Al parecer, el hombre del bastón había puesto en duda la fidelidad de la mujer del agresor, así como la procedencia de los ingresos que venía obteniendo últimamente. También le había advertido que se anduviera con cuidado, no fuera a ser que, cualquier día de estos llegara a “caerse”, entre comillas, por el hueco de la escalera. Y eso no debió sentarle nada bien a su vecino. De manera que, ni corto, ni perezoso, le sacudió unos cuantos mamporros. Tal reacción cogió por sorpresa a mi interlocutor, pues esperaba que el vecino le ofreciera algún tipo de explicación a lo que le había dicho, e incluso manifestarle su agradecimiento, ya que él lo único que había hecho era decirle lo que pensaba, haciendo uso del derecho que tenía a utilizar la libertad de expresión.

Continuó diciéndome que sabía que la agresión verbal era admitida por la sociedad, especialmente si se hacía a ritmo de rap, esa música afroamericana de los “setenta” que trajeron los portorriqueños a España en los “ochenta”. Estaba convencido que aquella manera de expresarse no conocía límites. No le dio por pensar que él poco tenía que ver con la comunidad afroamericana yanqui, ni tampoco con la puertorriqueña, a no ser por el idioma. Además, no todos los raps son agresivos, pues los hay de muchas clases, entre ellos, funk, pop, instrumentales e incluso poéticos.

Nos encontrábamos muy cerca del monumento a Rodríguez de la Fuente, cuando el hombre de la cara amoratada sacó un pequeño reproductor de música, y me hizo escuchar una canción de un rapero de Transilvania que, al parecer, era un “máquina” en lo suyo. Claro que no me enteré de nada de lo que decía, pues cantar en rumano es lo que tiene, que, aunque, como el nuestro, sea un derivado del latín, suena de otra manera.
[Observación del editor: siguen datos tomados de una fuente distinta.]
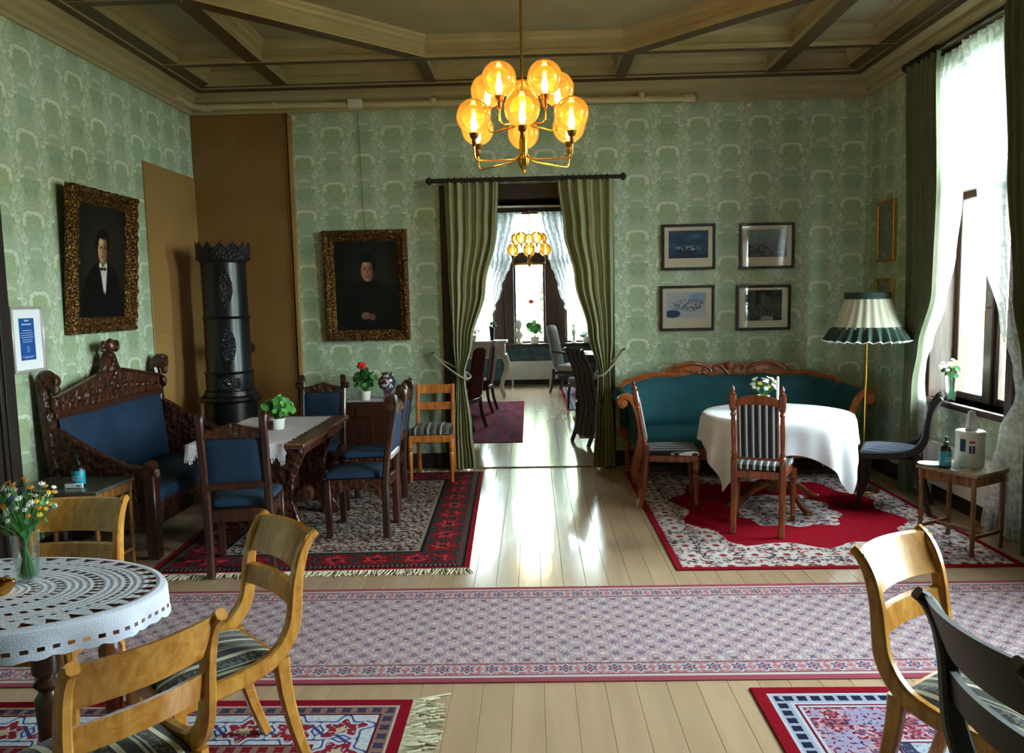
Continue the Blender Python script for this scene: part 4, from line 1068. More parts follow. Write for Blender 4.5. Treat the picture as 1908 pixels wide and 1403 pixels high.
def pump_bottle(label, loc, r=.033, h=.115):
    t = thing('pump_bottle', label, 'bottle', loc)
    MB().lathe([(.001, 0), (r * .92, 0), (r, .006), (r, h), (r * .75, h + .018), (.013, h + .028), (.012, h + .040), (.001, h + .040)], 20).build('bottle', 'brass_dark' if False else 'black_plastic', t)
    MB().lathe([(r + .0008, .012), (r + .0012, .013), (r + .0012, h * .93), (r + .0008, h * .935)], 20).build('label_wrap', 'label_teal', t)
    b = MB()
    for z in (.035, .05, .075): b.box(-r * .55, r * .55, -r - .0022, -r * .75, h * .2 + z * .55, h * .2 + z * .55 + .003)
    b.build('print', 'poster_ink', t)
    b = MB(); b.lathe([(.015, h + .038), (.015, h + .050), (.005, h + .052), (.005, h + .075), (.010, h + .076), (.010, h + .085), (.001, h + .086)], 12); b.tube([(0, 0, h + .081), (.0, -.035, h + .079), (.0, -.040, h + .070)], .004, 8); b.build('pump', 'black_plastic', t)
    return t
def framed(name, label, cat, loc, rz, w, h, fw, depth, carved, paint, canvas_mat, fmat, tilt=0.0, mat_board=None, glass=False, group=None, nx=60):
    """front towards -y, back at y = 0, origin at bottom centre"""
    t = thing(name, label, cat, loc, rz, group); t.rotation_euler = (tilt, 0, rz)
    prof = [(0, 0), (0, .55), (.06, .78), (.22, 1.0), (.40, .96), (.52, .70), (.58, .55), (.70, .62), (.80, .58), (.92, .35), (1, .25), (1, 0)] if carved else [(0, 0), (0, .85), (.12, 1), (.75, 1), (1, .7), (1, 0)]
    cs = [(-w / 2, 0), (w / 2, 0), (w / 2, h), (-w / 2, h)]; ins = [(1, 1), (-1, 1), (-1, -1), (1, -1)]
    b = MB(); n = 46 if carved else 1; rings = []
    for k in range(4):
        (ax, az), (bx, bz) = cs[k], cs[(k + 1) % 4]; (ia, ja), (ib, jb) = ins[k], ins[(k + 1) % 4]
        for i in range(n):
            s = i / n; ring = []
            for u, d in prof:
                x = ax + ia * u * fw + (bx + ib * u * fw - ax - ia * u * fw) * s; z = az + ja * u * fw + (bz + jb * u * fw - az - ja * u * fw) * s
                y = -d * depth
                if carved and 0.03 < u < .54:
                    nz = mnoise.noise((x * 34, z * 34, 3.1)) ; leafy = math.sin((x if k % 2 == 0 else z) * 62 + u * 5)
                    y -= depth * (.20 * nz + .10 * leafy); x += (.006 * nz if u < .1 else 0); z += (.006 * leafy if u < .1 else 0)
                if carved and .6 < u < .85: y -= depth * .06 * math.sin((x if k % 2 == 0 else z) * 150)
                ring.append((x, y, z))
            rings.append(ring)
    b.loft(rings, closed=False, loop=True); b.build('frame', fmat, t, ang=50 if carved else 30)
    MB().box(-w / 2 + .004, w / 2 - .004, -.012, 0, .004, h - .004).build('backing', 'frame_dark', t)
    iw, ih = w - 2 * fw, h - 2 * fw; m0 = mat_board or (0, 0, 0, 0)     # left, right, bottom, top margins
    if mat_board: MB().box(-iw / 2 - .004, iw / 2 + .004, -.015, -.012, fw - .004, h - fw + .004).build('mount', 'mat_board', t)
    pw, ph = iw - m0[0] - m0[1] + .008, ih - m0[2] - m0[3] + .008; x0, z0 = -iw / 2 + m0[0] - .004, fw + m0[2] - .004
    ny = max(2, int(nx * ph / pw)); yy = -.0165 if mat_board else -depth * .22
    g = MB(); g.grid(lambda u, v: (x0 + pw * u, yy, z0 + ph * v), nx, ny)
    o = g.build('canvas' if not mat_board else 'print', canvas_mat, t)
    at = o.data.color_attributes.new('paint', 'FLOAT_COLOR', 'POINT')
    for i, v in enumerate(o.data.vertices):
        c = lin(paint((v.co.x - x0) / pw, (v.co.z - z0) / ph)); at.data[i].color = c
    if glass: MB().box(-iw / 2 - .003, iw / 2 + .003, -.0215, -.0190, fw - .003, h - fw + .003).build('glass', 'glass_picture', t)
    return t
def lerp3(a, b, t): t = max(0, min(1, t)); return tuple(p + (q - p) * t for p, q in zip(a, b))
def sstep(a, b, x): t = max(0, min(1, (x - a) / (b - a))); return t * t * (3 - 2 * t)
def ell(u, v, cu, cv, ru, rv): return math.sqrt(((u - cu) / ru) ** 2 + ((v - cv) / rv) ** 2)
def man_paint(u, v):
    v += .085; u -= .03
    c = lerp3((.085, .075, .065), (.15, .13, .105), sstep(1.0, .2, ell(u, v, .5, .66, .7, .5)))
    sh = ell(u, v, .50, .18, .43, .42); c = lerp3(c, (.03, .028, .030), sstep(1.03, .95, sh) if v < .60 else 0)
    if v < .56: c = lerp3(c, (.03, .028, .03), sstep(1.06, .98, ell(u, v, .5, .10, .44, .46)))
    nk = ell(u, v, .49, .575, .085, .07); c = lerp3(c, (.42, .30, .23), sstep(1.05, .8, nk))
    hd = ell(u, v, .48, .715, .125, .135); c = lerp3(c, (.06, .045, .035), sstep(1.12, 1.0, ell(u, v, .475, .745, .135, .13)))
    fc = lerp3((.74, .56, .42), (.34, .22, .16), sstep(.42, .60, u)); c = lerp3(c, fc, sstep(1.02, .92, ell(u, v, .485, .70, .105, .125)))
    c = lerp3(c, (.82, .68, .54), sstep(1, .3, ell(u, v, .455, .765, .06, .035)))
    c = lerp3(c, (.05, .038, .03), sstep(1.0, .8, ell(u, v, .50, .835, .13, .05))); c = lerp3(c, (.05, .038, .03), sstep(1.0, .7, ell(u, v, .595, .745, .035, .08))); c = lerp3(c, (.05, .038, .03), sstep(1.0, .7, ell(u, v, .375, .755, .025, .07)))
    for eu in (.45, .525): c = lerp3(c, (.14, .09, .07), sstep(1, .5, ell(u, v, eu, .715, .026, .014)))
    c = lerp3(c, (.50, .30, .22), sstep(1, .4, ell(u, v, .485, .685, .018, .035))); c = lerp3(c, (.32, .15, .12), sstep(1, .5, ell(u, v, .485, .635, .035, .010)))
    sw = .030 + .22 * max(0, v - .30); inside = sstep(.0, .02, sw - abs(u - .50 - (.53 - v) * .12))
    if .27 < v < .545: c = lerp3(c, (.80, .78, .74), inside * sstep(.27, .34, v))
    for s in (-1, 1): c = lerp3(c, (.84, .82, .78), sstep(1, .6, ell(u, v, .49 + s * .055, .555, .035, .028)))
    for s in (-1, 1): c = lerp3(c, (.02, .02, .022), sstep(1, .8, ell(u, v, .495 + s * .03, .525, .035, .017)))
    return c
def woman_paint(u, v):
    c = lerp3((.055, .055, .05), (.13, .125, .11), sstep(1.1, .2, ell(u, v, .62, .66, .55, .42)))
    c = lerp3(c, (.035, .035, .038), sstep(1.04, .94, ell(u, v, .50, .18, .46, .40)))
    c = lerp3(c, (.04, .038, .035), sstep(1.05, .95, ell(u, v, .53, .735, .135, .135)))
    fc = lerp3((.64, .45, .34), (.30, .18, .14), sstep(.50, .64, u)); c = lerp3(c, fc, sstep(1.03, .9, ell(u, v, .52, .665, .105, .125)))
    c = lerp3(c, (.74, .56, .44), sstep(1, .2, ell(u, v, .49, .745, .06, .03)))
    c = lerp3(c, (.04, .036, .034), sstep(1.0, .8, ell(u, v, .53, .80, .13, .045))); c = lerp3(c, (.04, .036, .034), sstep(1.0, .6, ell(u, v, .635, .72, .04, .09)))
    for eu in (.475, .56): c = lerp3(c, (.20, .12, .10), sstep(1, .4, ell(u, v, eu, .69, .026, .013)))
    c = lerp3(c, (.46, .27, .21), sstep(1, .4, ell(u, v, .515, .655, .018, .03))); c = lerp3(c, (.42, .16, .14), sstep(1, .5, ell(u, v, .515, .600, .038, .011)))
    c = lerp3(c, (.035, .035, .038), sstep(1.02, .9, ell(u, v, .53, .46, .2, .09)))
    c = lerp3(c, (.50, .34, .28), sstep(1.02, .8, ell(u, v, .47, .165, .085, .045))); c = lerp3(c, (.42, .28, .24), sstep(1.02, .8, ell(u, v, .57, .150, .055, .04)))
    for k in range(4): c = lerp3(c, (.22, .13, .11), .6 * sstep(1, .3, ell(u, v, .48 + .028 * k, .150 - .006 * k, .007, .03)))
    return c
def nz(u, v, s, o=0.): return mnoise.fractal((u * s, v * s, o), 1.0, 2.0, 4)
def print_a(u, v):
    c = lerp3((.13, .22, .36), (.20, .36, .48), .5 + nz(u, v, 3)); c = lerp3(c, (.30, .52, .60), sstep(1, 0, ell(u, v, .7, .8, .25, .14)) * .8); c = lerp3(c, (.10, .15, .24), sstep(.25, 0, v) * .7)
    k = sstep(1.1, .6, ell(u, v, .46, .36, .36, .14)) * sstep(.02, .16, nz(u * 2, v * 2, 7, 4)); c = lerp3(c, (.78, .76, .78), k)
    return lerp3(c, (.07, .09, .13), sstep(1, .7, ell(u, v, .46, .24, .3, .07)) * .7)
def print_b(u, v):
    c = lerp3((.42, .44, .48), (.52, .58, .58), v); k = sstep(.50, .42, v + .06 * nz(u, 0, 6)) * (sstep(.75, .2, u) * .7 + .3)
    c = lerp3(c, (.20, .20, .24), k * (.7 + .4 * nz(u, v, 12))); return lerp3(c, (.62, .64, .66), sstep(.12, .28, nz(u, v, 9, 2)) * .5 * (v < .45))
def print_c(u, v):
    c = (.74, .76, .78); c = lerp3(c, (.50, .64, .76), sstep(1.1, .6, ell(u, v, .85, .8, .3, .25)) * .8)
    band = sstep(1.1, .7, ell(u, v, .55, .5, .5, .3 - .1 * (1 - u))); c = lerp3(c, (.32, .36, .52), band * sstep(-.05, .2, nz(u * 2, v, 9)) * .9); c = lerp3(c, (.66, .40, .44), band * sstep(.15, .3, nz(u, v, 11, 7)) * sstep(.5, .8, u))
    return lerp3(c, (.13, .26, .44), sstep(1.1, .8, ell(u, v, .16, .17, .2, .16)))
def print_d(u, v):
    c = lerp3((.16, .165, .18), (.30, .31, .32), .4 + nz(u, v, 5)); c = lerp3(c, (.42, .45, .42), sstep(1, 0, ell(u, v, .5, .75, .15, .4)) * .7)
    c = lerp3(c, (.40, .39, .36), sstep(.05, .3, nz(u * 1.5, v, 12, 3)) * (v < .55) * .8); return lerp3(c, (.60, .62, .60), sstep(1, .8, ell(u, v, .6, .06, .2, .1)))
def print_e(u, v): return lerp3((.16, .19, .17), (.32, .34, .30), .5 + nz(u, v, 6))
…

El caso es que empecé a interesarme por esa variante de la libertad de expresión. De lo que podría ser ir amenazando a la gente cuando te viniera en gana, o insultándole cuando te pareciera oportuno. Y que tal cosa fuera considerada como una obra de arte. Como algo que llegara a enorgullecer a la cultura. Empecé a pensar si al rap agresivo debía dársele forma de poema épico. O parirlo en forma de sonetos o de versos de pie quebrado. Mas que nada, para poder estar a la altura de esa determinada parte de la sociedad. Porque, hasta hace poco tiempo, los agresores verbales solo actuaban soltando improperios a los árbitros de fútbol, tanto en pequeños, como en grandes estadios. Pero ahora, al parecer, se han abierto otros canales, propiciados por quienes no se sabe bien qué es lo que pretenden.

El caso es que, en un momento determinado, el hombre del bastón y el ojo morado debió desaparecer de mi vista. Justo en el momento en que reparé en ello, se fue de mi pensamiento el afán de dedicar algo de mi tiempo a componer letras ofensivas para ser interpretadas a ritmo de rap agresivo.